The Seminar was targeted at leading Russian educators and was held in cooperation with the Israel Ministry of Foreign Affairs.

Seminar attendees included three representatives of the Institute for Historical Studies of the Russian Academy of Sciences (including the Institute’s deputy director), the former Russian deputy minister of education, currently heading Drofa, a major Russian publishing house specializing in educational literature, the minister of education for the Saratov region, two directors of top secondary schools, the deputy chief history editor from Prosvesheniye, the largest Russian publishing house, and three compilers of history textbooks.

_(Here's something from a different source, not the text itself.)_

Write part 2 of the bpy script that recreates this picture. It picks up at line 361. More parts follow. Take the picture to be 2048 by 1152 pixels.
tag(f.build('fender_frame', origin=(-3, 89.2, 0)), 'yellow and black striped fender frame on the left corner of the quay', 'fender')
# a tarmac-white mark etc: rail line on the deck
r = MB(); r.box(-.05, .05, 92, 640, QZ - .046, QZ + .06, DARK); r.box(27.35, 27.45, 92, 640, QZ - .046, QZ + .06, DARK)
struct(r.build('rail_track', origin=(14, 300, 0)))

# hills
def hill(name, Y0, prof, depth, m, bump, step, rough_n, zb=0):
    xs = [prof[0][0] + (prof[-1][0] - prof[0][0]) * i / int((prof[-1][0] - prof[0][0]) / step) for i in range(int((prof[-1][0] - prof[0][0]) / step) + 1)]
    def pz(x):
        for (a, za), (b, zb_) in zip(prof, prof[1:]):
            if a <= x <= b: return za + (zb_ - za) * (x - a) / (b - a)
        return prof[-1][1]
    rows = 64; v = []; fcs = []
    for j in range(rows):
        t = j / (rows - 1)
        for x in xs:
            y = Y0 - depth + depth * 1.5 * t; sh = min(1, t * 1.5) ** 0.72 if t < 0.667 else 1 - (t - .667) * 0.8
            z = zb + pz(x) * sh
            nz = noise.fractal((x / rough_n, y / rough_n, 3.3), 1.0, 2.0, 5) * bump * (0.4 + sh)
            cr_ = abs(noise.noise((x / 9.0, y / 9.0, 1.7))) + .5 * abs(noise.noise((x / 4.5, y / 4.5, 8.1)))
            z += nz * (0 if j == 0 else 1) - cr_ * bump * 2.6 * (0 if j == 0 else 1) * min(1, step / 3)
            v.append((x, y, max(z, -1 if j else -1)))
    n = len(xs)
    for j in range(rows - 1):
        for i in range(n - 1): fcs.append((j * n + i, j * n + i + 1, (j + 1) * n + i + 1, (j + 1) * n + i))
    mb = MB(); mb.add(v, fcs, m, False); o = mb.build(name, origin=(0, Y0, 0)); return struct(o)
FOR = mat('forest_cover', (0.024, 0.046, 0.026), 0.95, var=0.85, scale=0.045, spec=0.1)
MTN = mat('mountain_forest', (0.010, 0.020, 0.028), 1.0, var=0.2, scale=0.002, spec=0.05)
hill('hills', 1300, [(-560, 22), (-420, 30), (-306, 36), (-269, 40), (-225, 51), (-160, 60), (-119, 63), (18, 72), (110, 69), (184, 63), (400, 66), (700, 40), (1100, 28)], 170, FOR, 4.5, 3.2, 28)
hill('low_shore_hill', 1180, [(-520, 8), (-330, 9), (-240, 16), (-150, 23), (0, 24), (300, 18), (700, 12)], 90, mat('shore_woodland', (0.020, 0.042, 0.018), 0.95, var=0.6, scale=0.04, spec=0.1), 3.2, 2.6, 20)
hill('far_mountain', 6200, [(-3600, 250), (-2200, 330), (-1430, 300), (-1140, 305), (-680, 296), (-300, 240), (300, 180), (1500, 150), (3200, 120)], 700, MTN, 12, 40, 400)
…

The Seminar program was designed to cater to the group’s interests. Two new case studies – Voices and Faces of the Vanished World and Memories from an Old Box – were translated for this Seminar. TheBystanders case study was adapted for a Russian audience. The number of lectures on the Shoah in the USSR and Jews’ involvement in partisan warfare and the Soviet Army was increased, and a tour to the Power of Courage museum in Hadera was added. For the first time, there were classes on the Shoah in Israeli literature and theatre. Micro Theater performed excerpts from the play Enemies, a Love Story, based on the work by Isaak Bashevis Singer.

Seminar participants met with Israeli politicians from a number of parties, as well as representatives of the Israeli Ministry of Foreign Affairs.

The Seminar received very favorable feedback. At the end, participants committed to further educational efforts in Russia and to include the subject of the Shoah in Russian history textbooks. They also agreed to form two more groups of Russian educators and representatives of the Russian Ministry of Education to undergo training at Yad Vashem, as well as to hold a history and education conference in January 2007 for 100 participants on the subject of The Shoah as Part of the Great Patriotic War.